> [PROVIDED DATA]
— begin —

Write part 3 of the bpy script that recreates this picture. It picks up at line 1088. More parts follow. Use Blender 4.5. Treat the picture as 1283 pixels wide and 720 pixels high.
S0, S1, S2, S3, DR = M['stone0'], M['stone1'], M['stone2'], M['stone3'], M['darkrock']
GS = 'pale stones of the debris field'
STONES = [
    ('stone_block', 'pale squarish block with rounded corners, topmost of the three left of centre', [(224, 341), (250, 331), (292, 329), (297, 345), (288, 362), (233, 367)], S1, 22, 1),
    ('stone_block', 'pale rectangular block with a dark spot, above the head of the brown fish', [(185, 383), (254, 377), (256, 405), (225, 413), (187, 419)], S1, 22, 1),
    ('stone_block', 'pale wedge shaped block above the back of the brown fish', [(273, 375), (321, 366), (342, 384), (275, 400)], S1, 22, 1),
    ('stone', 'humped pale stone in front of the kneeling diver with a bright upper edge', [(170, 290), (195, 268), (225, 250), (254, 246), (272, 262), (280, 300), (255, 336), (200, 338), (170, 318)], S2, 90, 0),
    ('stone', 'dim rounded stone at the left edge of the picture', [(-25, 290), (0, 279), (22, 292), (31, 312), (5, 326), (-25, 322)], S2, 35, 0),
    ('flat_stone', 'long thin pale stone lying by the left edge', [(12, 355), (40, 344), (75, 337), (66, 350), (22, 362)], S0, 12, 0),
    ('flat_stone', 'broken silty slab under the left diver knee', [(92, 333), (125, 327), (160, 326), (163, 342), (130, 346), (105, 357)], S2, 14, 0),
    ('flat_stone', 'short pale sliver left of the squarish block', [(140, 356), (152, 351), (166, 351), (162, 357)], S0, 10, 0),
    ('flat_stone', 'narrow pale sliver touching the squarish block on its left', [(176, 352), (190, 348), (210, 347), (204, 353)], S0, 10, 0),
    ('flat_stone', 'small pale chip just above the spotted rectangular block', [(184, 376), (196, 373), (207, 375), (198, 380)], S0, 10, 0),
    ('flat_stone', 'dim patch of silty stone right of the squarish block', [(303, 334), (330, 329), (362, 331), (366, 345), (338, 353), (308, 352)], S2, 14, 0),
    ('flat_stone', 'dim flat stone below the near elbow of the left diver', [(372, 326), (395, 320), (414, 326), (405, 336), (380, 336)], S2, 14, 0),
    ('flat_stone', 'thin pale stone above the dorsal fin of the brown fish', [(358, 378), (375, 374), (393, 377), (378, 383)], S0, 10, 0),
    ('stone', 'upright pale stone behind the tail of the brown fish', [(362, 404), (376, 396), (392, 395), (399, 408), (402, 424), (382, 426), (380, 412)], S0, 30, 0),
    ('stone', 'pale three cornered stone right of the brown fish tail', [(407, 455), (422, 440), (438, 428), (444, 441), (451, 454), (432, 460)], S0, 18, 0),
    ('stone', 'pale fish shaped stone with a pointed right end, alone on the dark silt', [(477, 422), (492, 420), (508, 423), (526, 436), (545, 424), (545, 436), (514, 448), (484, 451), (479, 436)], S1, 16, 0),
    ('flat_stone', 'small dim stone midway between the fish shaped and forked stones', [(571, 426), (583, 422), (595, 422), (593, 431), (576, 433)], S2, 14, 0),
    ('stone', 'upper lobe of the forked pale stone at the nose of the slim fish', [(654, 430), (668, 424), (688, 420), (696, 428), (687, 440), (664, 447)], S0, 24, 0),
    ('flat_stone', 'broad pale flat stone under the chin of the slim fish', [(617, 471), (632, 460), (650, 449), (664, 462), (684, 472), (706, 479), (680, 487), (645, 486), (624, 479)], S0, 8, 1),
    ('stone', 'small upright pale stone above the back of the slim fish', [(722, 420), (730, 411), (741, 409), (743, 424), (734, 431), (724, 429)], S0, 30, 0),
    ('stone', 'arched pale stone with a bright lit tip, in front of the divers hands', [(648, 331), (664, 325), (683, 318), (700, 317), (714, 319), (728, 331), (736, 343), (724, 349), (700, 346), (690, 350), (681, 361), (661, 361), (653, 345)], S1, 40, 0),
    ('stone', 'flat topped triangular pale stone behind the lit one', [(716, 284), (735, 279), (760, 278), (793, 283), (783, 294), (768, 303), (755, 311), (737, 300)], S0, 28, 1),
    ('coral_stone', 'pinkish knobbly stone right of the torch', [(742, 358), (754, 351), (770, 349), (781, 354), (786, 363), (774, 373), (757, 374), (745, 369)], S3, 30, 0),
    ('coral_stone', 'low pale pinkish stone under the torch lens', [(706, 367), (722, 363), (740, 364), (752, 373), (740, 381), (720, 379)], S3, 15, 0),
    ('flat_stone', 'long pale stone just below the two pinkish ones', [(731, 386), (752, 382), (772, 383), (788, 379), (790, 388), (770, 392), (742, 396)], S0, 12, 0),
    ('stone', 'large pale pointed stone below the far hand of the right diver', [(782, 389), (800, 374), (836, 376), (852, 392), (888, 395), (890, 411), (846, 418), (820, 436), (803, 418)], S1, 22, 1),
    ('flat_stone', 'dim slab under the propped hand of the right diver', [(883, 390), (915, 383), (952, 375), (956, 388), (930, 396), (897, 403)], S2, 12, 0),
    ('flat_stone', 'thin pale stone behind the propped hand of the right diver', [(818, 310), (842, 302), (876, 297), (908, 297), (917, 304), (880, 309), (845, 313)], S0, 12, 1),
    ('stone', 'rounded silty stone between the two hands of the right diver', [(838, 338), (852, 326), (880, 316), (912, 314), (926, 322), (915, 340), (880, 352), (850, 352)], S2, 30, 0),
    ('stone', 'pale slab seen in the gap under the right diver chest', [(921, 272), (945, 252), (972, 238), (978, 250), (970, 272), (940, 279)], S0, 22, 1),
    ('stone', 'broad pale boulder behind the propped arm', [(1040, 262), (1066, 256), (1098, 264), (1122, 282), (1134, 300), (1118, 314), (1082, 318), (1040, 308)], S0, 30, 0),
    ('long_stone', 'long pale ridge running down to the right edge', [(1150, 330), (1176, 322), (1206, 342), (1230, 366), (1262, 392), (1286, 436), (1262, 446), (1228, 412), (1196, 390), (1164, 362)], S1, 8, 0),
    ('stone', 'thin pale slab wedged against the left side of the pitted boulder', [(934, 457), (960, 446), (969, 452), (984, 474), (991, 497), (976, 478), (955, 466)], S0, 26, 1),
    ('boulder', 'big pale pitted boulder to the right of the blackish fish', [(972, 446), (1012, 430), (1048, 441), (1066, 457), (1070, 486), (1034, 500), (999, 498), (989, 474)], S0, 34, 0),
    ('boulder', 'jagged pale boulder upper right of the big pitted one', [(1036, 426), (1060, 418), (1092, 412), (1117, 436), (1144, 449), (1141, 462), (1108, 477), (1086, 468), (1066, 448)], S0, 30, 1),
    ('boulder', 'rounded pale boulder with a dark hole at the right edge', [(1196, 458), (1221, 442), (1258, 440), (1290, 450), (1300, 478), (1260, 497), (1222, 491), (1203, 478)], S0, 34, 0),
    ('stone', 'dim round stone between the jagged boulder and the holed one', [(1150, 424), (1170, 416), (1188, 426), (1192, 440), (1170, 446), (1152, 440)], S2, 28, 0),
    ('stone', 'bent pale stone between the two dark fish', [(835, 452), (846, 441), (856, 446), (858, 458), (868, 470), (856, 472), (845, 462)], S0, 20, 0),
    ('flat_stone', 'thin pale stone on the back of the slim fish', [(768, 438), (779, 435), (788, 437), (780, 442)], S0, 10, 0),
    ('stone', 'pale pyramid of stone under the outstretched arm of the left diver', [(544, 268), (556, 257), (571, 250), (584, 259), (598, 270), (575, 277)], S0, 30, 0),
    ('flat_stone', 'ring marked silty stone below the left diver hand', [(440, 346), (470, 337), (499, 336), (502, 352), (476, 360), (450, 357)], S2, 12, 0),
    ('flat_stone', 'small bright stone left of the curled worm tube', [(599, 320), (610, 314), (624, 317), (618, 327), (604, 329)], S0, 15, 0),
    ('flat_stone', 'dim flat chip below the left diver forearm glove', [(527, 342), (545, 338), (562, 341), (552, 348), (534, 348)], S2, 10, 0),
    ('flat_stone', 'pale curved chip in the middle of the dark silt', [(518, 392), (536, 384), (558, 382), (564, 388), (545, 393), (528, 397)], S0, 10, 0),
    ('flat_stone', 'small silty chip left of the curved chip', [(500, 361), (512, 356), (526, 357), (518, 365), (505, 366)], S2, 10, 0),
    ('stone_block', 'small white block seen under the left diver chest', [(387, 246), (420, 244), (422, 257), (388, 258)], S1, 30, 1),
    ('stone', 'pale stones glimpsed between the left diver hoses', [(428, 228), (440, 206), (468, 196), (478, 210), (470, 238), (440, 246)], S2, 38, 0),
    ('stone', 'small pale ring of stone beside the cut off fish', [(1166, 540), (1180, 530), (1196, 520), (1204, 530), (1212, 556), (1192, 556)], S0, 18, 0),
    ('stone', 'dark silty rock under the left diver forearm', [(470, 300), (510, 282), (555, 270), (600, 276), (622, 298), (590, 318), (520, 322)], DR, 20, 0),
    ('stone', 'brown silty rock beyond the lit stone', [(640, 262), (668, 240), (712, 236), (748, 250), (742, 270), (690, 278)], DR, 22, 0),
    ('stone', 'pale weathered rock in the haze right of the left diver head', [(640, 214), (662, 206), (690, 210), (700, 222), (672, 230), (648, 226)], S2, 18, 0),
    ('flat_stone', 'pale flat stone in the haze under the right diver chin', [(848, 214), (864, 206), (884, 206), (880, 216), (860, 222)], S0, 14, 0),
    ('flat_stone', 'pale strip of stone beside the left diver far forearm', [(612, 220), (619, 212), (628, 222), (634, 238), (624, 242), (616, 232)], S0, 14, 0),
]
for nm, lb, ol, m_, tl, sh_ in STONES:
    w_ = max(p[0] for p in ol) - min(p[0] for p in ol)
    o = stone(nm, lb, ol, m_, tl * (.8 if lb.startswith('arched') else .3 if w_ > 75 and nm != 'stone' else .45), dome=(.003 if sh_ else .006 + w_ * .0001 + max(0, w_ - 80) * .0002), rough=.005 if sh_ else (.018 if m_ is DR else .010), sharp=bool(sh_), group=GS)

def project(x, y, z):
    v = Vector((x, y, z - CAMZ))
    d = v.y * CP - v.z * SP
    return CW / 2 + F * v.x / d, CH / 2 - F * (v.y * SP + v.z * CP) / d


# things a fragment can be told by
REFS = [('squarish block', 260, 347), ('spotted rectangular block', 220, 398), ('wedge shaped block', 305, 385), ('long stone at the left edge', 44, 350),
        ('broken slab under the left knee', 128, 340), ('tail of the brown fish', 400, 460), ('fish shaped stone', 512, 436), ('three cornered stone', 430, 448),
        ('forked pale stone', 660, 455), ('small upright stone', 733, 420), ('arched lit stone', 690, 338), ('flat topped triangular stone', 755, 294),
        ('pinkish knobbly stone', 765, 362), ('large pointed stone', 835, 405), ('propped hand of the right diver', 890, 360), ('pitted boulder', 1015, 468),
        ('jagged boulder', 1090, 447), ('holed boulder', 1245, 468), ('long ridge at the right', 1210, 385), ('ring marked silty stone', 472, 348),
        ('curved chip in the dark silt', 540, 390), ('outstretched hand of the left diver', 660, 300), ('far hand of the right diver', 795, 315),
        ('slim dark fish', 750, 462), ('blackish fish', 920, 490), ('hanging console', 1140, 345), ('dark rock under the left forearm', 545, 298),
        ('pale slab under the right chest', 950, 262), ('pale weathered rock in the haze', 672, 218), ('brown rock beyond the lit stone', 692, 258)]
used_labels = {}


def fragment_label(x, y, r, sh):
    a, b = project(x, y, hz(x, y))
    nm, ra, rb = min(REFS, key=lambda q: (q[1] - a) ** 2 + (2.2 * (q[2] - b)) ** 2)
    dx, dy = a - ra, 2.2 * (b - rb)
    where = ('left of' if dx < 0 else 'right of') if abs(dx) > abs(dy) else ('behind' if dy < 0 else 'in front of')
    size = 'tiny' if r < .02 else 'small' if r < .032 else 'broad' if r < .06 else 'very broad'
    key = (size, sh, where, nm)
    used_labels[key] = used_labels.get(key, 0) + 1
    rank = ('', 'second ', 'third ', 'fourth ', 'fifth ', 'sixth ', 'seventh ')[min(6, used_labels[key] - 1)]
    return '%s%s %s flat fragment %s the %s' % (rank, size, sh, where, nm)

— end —

> [AIM]
Search the preceding listing for "picture" and extract every line where it is found.

> [FINISHED TASK]
Write part 3 of the bpy script that recreates this picture. It picks up at line 1088. More parts follow. Use Blender 4.5. Treat the picture as 1283 pixels wide and 720 pixels high.
    ('stone', 'dim rounded stone at the left edge of the picture', [(-25, 290), (0, 279), (22, 292), (31, 312), (5, 326), (-25, 322)], S2, 35, 0),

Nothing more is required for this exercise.